[Source data]
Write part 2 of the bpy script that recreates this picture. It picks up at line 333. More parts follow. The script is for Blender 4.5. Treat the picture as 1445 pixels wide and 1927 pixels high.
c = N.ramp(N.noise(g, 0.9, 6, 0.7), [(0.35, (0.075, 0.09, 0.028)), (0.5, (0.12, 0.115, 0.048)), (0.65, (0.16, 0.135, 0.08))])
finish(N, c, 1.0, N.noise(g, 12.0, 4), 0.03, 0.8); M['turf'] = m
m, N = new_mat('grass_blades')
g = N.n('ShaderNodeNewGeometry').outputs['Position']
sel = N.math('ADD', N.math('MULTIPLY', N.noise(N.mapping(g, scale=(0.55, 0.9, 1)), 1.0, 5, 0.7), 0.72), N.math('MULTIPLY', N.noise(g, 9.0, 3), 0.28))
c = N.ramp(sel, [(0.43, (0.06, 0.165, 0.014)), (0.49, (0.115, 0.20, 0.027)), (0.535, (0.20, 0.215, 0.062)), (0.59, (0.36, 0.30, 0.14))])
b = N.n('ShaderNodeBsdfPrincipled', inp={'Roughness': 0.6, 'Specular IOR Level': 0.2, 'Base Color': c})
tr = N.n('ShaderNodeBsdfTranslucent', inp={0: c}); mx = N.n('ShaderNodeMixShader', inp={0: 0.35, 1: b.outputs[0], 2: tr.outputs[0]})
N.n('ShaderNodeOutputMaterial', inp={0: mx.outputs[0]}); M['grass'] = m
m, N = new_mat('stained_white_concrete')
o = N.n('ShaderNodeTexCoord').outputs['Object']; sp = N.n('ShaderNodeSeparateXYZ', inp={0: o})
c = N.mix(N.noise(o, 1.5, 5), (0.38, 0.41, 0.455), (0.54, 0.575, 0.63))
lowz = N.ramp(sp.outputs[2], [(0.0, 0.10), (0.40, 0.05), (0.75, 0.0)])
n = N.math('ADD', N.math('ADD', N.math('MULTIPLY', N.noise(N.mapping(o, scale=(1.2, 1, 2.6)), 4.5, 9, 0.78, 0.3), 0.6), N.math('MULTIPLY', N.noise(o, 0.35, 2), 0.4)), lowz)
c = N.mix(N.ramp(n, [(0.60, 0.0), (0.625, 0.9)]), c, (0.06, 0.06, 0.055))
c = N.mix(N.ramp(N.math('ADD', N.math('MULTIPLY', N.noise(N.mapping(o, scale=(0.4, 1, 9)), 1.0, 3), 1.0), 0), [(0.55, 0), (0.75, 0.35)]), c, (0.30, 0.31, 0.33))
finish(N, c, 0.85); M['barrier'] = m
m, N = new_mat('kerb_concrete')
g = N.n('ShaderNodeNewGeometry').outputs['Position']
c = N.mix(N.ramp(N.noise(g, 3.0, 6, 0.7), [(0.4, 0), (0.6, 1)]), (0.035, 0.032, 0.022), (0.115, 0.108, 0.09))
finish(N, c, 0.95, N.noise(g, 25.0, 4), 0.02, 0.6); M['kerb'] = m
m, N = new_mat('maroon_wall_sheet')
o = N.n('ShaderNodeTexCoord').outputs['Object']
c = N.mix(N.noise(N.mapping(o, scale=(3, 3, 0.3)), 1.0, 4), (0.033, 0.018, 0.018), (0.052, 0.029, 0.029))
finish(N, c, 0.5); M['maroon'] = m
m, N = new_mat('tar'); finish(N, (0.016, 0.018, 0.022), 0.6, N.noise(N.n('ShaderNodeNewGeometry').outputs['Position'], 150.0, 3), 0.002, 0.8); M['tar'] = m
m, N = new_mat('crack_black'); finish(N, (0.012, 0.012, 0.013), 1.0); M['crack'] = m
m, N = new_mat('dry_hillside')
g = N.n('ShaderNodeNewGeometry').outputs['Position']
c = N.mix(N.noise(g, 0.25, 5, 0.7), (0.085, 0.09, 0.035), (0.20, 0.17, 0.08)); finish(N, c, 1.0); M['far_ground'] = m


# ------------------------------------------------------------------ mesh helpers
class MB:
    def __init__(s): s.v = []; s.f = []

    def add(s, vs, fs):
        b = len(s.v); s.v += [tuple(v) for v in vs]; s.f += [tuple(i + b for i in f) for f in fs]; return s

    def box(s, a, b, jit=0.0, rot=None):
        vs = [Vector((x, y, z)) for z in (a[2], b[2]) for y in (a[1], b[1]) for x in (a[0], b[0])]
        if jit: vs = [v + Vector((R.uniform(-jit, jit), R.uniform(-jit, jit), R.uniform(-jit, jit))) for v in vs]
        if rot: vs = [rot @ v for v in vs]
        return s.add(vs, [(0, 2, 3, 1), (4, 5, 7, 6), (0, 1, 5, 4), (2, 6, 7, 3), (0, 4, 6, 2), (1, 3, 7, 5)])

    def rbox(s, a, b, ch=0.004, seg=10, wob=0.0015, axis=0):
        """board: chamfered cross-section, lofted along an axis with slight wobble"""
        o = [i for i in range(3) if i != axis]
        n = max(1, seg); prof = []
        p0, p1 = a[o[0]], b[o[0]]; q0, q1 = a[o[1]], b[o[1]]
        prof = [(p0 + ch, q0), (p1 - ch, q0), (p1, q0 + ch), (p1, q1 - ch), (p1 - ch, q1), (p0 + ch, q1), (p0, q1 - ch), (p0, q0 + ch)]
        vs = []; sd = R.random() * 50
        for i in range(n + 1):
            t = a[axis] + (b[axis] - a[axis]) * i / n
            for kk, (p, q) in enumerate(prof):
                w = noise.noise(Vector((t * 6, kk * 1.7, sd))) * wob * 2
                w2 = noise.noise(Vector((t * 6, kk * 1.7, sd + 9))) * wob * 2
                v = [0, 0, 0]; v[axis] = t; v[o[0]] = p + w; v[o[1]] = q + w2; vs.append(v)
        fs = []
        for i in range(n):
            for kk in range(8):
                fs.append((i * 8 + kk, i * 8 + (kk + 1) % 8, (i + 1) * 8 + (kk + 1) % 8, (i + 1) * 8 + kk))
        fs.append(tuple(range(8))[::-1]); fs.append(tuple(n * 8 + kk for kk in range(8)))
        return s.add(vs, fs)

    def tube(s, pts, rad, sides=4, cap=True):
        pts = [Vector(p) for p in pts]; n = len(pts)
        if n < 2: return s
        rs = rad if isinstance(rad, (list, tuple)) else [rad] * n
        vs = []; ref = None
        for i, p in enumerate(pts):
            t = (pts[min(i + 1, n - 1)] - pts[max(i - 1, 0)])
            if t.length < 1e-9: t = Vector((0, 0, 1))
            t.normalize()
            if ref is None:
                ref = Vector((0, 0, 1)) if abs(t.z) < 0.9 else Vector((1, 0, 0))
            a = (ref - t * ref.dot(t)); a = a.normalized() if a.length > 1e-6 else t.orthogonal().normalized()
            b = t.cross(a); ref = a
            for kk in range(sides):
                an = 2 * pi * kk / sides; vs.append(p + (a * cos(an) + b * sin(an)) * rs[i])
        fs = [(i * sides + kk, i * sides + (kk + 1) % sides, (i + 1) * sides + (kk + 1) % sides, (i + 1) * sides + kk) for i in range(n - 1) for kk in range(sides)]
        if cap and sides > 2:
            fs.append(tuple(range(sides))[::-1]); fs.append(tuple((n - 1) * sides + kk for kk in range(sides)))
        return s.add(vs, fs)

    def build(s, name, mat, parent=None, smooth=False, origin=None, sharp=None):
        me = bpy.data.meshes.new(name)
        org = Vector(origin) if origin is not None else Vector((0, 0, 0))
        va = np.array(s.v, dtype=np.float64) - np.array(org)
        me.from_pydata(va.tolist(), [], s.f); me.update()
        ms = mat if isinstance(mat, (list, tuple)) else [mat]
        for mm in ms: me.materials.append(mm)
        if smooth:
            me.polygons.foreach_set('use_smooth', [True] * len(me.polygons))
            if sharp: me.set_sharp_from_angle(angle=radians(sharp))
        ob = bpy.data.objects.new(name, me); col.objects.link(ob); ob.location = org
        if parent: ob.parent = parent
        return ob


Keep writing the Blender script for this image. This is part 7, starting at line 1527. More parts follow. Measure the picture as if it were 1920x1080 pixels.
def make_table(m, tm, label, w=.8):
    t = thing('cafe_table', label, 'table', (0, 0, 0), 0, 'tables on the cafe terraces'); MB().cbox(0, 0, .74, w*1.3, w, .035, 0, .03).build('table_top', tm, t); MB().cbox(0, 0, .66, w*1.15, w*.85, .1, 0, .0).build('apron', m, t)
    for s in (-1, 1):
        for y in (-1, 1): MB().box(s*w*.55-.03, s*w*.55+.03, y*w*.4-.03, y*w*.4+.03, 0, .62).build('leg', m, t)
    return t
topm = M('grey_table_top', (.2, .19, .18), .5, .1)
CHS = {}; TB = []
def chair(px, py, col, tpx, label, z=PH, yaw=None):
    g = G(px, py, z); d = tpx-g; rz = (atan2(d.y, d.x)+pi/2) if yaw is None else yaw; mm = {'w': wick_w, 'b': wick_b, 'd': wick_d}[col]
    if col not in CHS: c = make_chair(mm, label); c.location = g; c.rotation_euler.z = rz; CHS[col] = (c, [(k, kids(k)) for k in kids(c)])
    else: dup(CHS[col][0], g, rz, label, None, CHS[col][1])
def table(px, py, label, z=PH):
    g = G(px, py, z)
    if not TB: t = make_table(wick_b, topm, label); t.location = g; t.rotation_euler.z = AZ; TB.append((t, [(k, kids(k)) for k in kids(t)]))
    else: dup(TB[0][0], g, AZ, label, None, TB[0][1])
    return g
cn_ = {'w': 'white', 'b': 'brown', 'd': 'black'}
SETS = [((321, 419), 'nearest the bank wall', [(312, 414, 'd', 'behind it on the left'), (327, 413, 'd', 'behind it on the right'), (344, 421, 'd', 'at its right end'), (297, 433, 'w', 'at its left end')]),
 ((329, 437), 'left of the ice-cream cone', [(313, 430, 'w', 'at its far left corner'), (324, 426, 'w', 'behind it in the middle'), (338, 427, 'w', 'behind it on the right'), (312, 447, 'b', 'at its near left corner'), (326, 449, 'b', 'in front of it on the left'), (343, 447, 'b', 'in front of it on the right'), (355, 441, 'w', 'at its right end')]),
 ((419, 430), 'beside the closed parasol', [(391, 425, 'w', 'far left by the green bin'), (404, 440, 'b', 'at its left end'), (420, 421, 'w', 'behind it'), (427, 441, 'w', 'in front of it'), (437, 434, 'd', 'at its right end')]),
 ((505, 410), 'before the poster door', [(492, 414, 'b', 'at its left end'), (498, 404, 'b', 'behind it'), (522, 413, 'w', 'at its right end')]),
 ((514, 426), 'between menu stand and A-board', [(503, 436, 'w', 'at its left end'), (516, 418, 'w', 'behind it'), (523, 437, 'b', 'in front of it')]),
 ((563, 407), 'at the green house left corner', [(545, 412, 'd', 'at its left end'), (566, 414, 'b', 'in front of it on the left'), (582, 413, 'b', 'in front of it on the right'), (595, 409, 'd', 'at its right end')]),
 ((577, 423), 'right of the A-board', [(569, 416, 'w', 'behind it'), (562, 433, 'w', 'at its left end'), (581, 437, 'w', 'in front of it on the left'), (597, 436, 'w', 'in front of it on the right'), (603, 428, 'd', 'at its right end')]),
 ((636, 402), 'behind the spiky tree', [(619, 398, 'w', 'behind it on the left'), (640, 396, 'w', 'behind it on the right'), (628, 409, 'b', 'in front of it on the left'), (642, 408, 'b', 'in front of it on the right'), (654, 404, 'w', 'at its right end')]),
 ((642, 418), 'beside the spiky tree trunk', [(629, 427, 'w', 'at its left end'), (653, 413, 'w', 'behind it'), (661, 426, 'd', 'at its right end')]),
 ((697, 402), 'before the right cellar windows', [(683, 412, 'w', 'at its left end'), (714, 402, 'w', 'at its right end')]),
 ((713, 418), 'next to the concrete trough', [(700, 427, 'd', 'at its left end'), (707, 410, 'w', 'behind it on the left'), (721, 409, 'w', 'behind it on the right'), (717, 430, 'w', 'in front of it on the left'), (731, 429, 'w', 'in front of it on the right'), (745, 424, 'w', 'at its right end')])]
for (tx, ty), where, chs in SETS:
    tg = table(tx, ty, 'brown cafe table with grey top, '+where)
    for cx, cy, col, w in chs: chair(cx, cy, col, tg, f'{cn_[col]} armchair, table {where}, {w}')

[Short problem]
From the entries above, extract each line containing "parts".

[Result of the exercise]
Write part 2 of the bpy script that recreates this picture. It picks up at line 333. More parts follow. The script is for Blender 4.5. Treat the picture as 1445 pixels wide and 1927 pixels high.
Keep writing the Blender script for this image. This is part 7, starting at line 1527. More parts follow. Measure the picture as if it were 1920x1080 pixels.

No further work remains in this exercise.